Since the matrices that do not commute is not a subspace, we need to take an approach different from the one you outline in your last paragraph. A better approach is the one given by @Arthur in his comment to the question. We want to find all matrices $B$ where $AB=BA$. We let
$$B = \begin{bmatrix}
a & b \\
c & d \\
\end{bmatrix}$$
We then want
$$\begin{bmatrix}1 & 2 \\2 & 1 \\\end{bmatrix} \begin{bmatrix}a & b \\c & d \\\end{bmatrix}
=\begin{bmatrix}a & b \\c & d \\\end{bmatrix} \begin{bmatrix}1 & 2 \\2 & 1 \\\end{bmatrix}$$
$$\begin{bmatrix}a+2c & b+2d \\2a+c & 2b+d \\\end{bmatrix}
=\begin{bmatrix}a+2b & 2a+b \\c+2d & 2c+d \\\end{bmatrix}$$
Then the upper left corners give us
$$a+2c=a+2b$$
$$b=c$$
The upper right corners give us
$$b+2d=2a+b$$
$$a=d$$
This means that
$$B = \begin{bmatrix}a & b \\b & a \\\end{bmatrix}$$
Checking, we get
$$AB=\begin{bmatrix}a+2b & 2a+b \\2a+b & a+2b \\\end{bmatrix}=BA$$
so that answer is correct.
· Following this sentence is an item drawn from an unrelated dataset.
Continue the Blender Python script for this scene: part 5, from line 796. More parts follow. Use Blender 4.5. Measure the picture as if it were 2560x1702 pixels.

We see that
$$B = a\begin{bmatrix}1 & 0 \\0 & 1 \\\end{bmatrix}+b\begin{bmatrix}0 & 1 \\1 & 0 \\\end{bmatrix}$$
Therefore we conclude that the matrices that commute with $A$ are a two-dimensional subspace of the vector space of $2$-by-$2$ matrices, with the basis
$$\left\{\begin{bmatrix}1 & 0 \\0 & 1 \\\end{bmatrix}, \begin{bmatrix}0 & 1 \\1 & 0 \\\end{bmatrix}\right\}$$